Illinois taxpayers spend $20,000,000,000 (that's Billion!) in local property taxes, state funding and federal grants each year to educate approximately 2 Million students. That's $10,000 per student per year...when I was younger that's what a year at Harvard cost.
If you do a Google search on education funding reform, you get 1,860,000 web results. There's a lot of material to process. So, I recently asked several experts in political policy and process at Northern Illinois University (by the way, going to the Silicon Valley Bowl on Dec. 30!) to help me organize my thoughts and the vast amount of research in this field.
I thank President John Peters, Professor Emerita Irene Rubin, Professor Mikel Wyckoff, Dr. Charlie Cappell, and Dr. Jim Schubert for sharing their experience and knowledge about the scope and method of social science research, statistical techniques to analyze information, data sets already gathered and entered into the N.I.U. computer system, and the creation of a framework to consider competing perspectives.
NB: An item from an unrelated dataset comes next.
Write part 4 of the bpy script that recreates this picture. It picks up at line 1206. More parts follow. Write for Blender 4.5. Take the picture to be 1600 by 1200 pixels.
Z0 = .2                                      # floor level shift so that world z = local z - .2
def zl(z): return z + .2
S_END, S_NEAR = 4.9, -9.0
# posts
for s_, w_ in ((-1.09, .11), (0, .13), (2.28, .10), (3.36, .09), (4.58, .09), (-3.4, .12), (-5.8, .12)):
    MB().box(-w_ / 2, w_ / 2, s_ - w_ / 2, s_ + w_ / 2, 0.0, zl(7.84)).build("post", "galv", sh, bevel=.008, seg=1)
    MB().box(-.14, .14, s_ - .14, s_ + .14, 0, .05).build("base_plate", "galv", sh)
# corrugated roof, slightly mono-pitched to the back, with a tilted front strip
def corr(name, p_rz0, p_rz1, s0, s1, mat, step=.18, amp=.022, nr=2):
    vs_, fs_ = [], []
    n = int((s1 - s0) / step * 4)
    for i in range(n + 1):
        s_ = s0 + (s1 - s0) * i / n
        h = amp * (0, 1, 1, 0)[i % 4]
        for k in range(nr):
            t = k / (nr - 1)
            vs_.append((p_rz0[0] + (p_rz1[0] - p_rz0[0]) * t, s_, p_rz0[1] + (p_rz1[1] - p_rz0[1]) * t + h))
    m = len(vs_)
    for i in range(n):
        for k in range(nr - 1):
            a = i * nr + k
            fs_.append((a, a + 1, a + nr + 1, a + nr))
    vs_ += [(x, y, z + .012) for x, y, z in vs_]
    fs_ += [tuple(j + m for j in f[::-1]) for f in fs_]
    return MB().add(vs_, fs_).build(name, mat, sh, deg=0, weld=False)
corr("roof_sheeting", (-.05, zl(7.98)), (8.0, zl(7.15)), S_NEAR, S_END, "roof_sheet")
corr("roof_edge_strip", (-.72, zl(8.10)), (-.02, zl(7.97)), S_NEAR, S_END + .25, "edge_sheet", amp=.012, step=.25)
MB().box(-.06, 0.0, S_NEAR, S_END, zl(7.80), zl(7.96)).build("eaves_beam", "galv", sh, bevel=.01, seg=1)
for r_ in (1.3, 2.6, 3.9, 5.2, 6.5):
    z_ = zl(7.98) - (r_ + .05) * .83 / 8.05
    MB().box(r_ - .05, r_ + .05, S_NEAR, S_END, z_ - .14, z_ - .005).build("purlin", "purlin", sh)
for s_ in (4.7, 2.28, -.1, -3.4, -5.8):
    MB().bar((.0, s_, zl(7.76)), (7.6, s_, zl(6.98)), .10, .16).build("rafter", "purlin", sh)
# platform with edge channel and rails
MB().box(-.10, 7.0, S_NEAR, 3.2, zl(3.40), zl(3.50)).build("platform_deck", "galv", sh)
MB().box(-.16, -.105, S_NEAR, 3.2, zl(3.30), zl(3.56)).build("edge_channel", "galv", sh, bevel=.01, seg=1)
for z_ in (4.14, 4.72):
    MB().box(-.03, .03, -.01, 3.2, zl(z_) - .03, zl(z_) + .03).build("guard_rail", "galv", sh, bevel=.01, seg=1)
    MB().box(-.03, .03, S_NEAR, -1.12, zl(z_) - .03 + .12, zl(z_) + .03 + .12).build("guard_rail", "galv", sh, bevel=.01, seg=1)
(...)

Here's a semester of work boiled down into a prescription for improvement, if we are really serious about education reform:
1. Determine what social variables most reliably predict and enhance student performance. How do we really define and measure variables like parental involvement, teacher competence and motivation, student aptitude, impact of early childhood learning etc. I mean, how can we properly allocate the enormous human and financial resources that citizens and taxpayers sacrifice, if we don't even know where we get the most bang for the buck?
2. Describe clearly and coherently what we are doing now in terms of resource generation (taxation) and allocation (school aid formula). If you want to see a senator break into a sweat, ask him or her to briefly explain Illinois' school aid formula that redistributes state and federal funds to school districts based on need, taking into consideration property tax revenue for each area.
3. List major reforms that have been tested and have succeeded in other states. The value of a federal system of 50 sovereign states is that we have a laboratory to discover the answer to the question, "What works?"
4. Select the yardsticks against which we can measure the relative social benefits of competing public policy suggestions for reform.
5. Maximize what works, minimize what doesn't!
I anticipate that Springfield education reform debate in Spring 2005 will revolve around HB750. Organized labor unions and other legitimate special interest groups are already advocating its passage before local school boards and PTA's.
This legislation promises no improvement in student performance, yet will increase your personal income tax by 67% (from 3% of your annual income to 5%) increasing the size of state government by $5,000,000,000, increase your corporate tax by another $600,000,000, apply a new sales tax on many everyday services by $1,000,000,000 (that's another Billion), etc. Proponents will put $2B into education, "promise" $2B in property tax relief (neither permanent nor substantial), and hand over more than $2B to state politicians in general revenue funds to spend however we like. I guess that if you like how we're spending your money now, you'll trust us to spend even more even better.